39
jchw
8y

!rant.
Here's some useful git tricks. Use with care and remember to be careful to only rewrite history when noones looking.

- git rebase: powerful history rewriting. Combine commits, delete commits, reorder commits, etc.

- git reflog: unfuck yourself. Move back to where you were even if where you were was destroyed by rebasing or deleting. Git never deletes commits that you've seen within at least the last 50 HEAD changes, and not at all until a GC happens, so you can save yourself quite often.

- git cherry-pick: steal a commit into another branch. Useful for pulling things out of larger changesets.

- git worktree: checkout a different branch into a different folder using the same git repository.

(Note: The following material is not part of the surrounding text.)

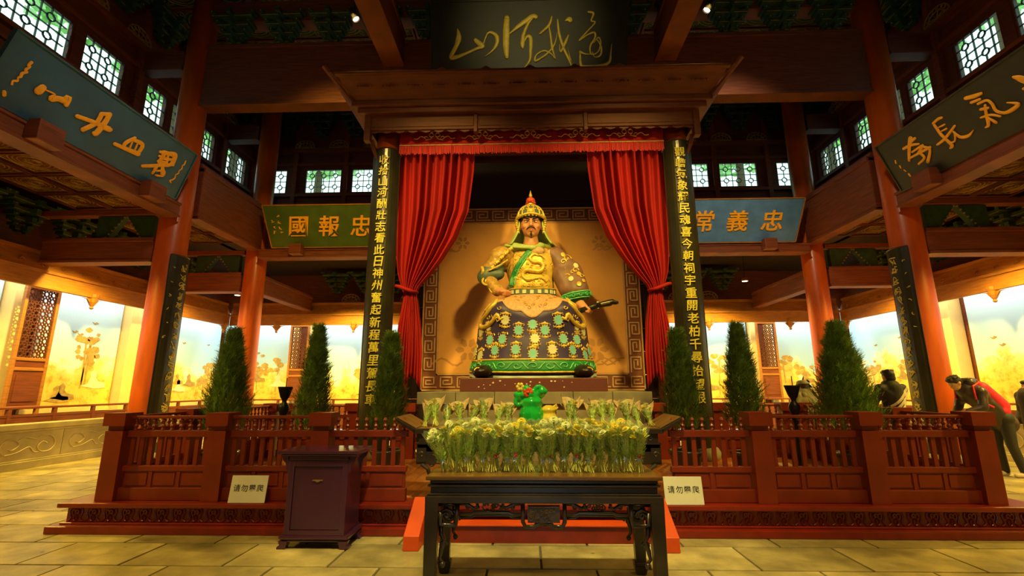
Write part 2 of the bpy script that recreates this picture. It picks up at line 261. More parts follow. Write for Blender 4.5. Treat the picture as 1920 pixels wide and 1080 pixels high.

- git fetch: get latest commits and origin HEADs without impacting local braches.

- git push --force-with-lease: force push without overwriting other's changes

Comments
  • 1
    What exactly is the difference between pull and fetch?
  • 3
    @SirWindfield pull = fetch + merge
  • 1
    These are all very good so I think I'll add my personal favorite powertool to your list (I know you mentioned rebase already but I think this one deserves special mention):

    git rebase -i

    It's like rebase with 290% more magic since you can change how each commit is applied (including changing individual commits!). Oh how I love that command when I have to follow the Gerrit workflow.
  • 0
    I used cherry pick very often when i was on a team that handled production issues. Often times other team members would commit fixes to feature branches that were nowhere near ready, but we needed the fix ASAP.

    So much cleaner than duplicating the work in a new branch.
  • 0
    @capnsoup I probably should've just included the "-i" since that's probably the most useful feature of rebase. (Normally if I rebase a branch onto another I just use the --rebase flag with pull instead of rebase, because it makes sure I don't forget to fetch.)